Before Copernicus and Galileo, humans thought our world was the center of creation. Then (except for a few notable stragglers) we learned that the sun and planets did not revolve around the Earth, and we discovered that our sun — though the center of our solar system and vitally important to us — was not the center of the universe or even a major star in our galaxy.

But we still grandiosely thought our own dear Milky Way contained all or most of the stars in existence. We were about to be knocked off our egotistical little pedestal once again.

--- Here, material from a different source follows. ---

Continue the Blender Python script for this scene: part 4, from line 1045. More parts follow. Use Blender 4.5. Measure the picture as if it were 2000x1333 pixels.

{2} Stars as Suns & The Plurality of Worlds: What is a world? In part, spurred on by Copernicus's ideas, the Dominican Friar Giordano Bruno published "On the Infinite Universe and Worlds", in 1584. [...] he suggested that Earth was one of many inhabited worlds ... and that the stars were suns, which had their own worlds.

As a result of shifting views of the universe the very idea of "world" (in Latin, Mundi) was changing. In the Aristotelian cosmos, the world was effectively synonymous with the Earth. The sphere of the world and the terrestrial realm were one in the same. Once Earth became one planet among many orbiting the sun, those planets became Earth like worlds. This new understanding of worlds is reflected in the title of "The Discovery of a World in the Moon" from the 1630's. As it took a long time for the Copernican model of the cosmos to win out over competing models, it took a considerable bit of time for ideas similar to Bruno's to come to fruition.

The increasing acceptance of Descartes theory of vortices in the later half of the 17th century brought with it the idea that the stars were like our sun and had their own planets orbiting around them. Bernard le Bovier de Fontenelle's popular 1686 book "Conversations on the plurality of worlds" broadly disseminated this notion, in a range of editions and translations.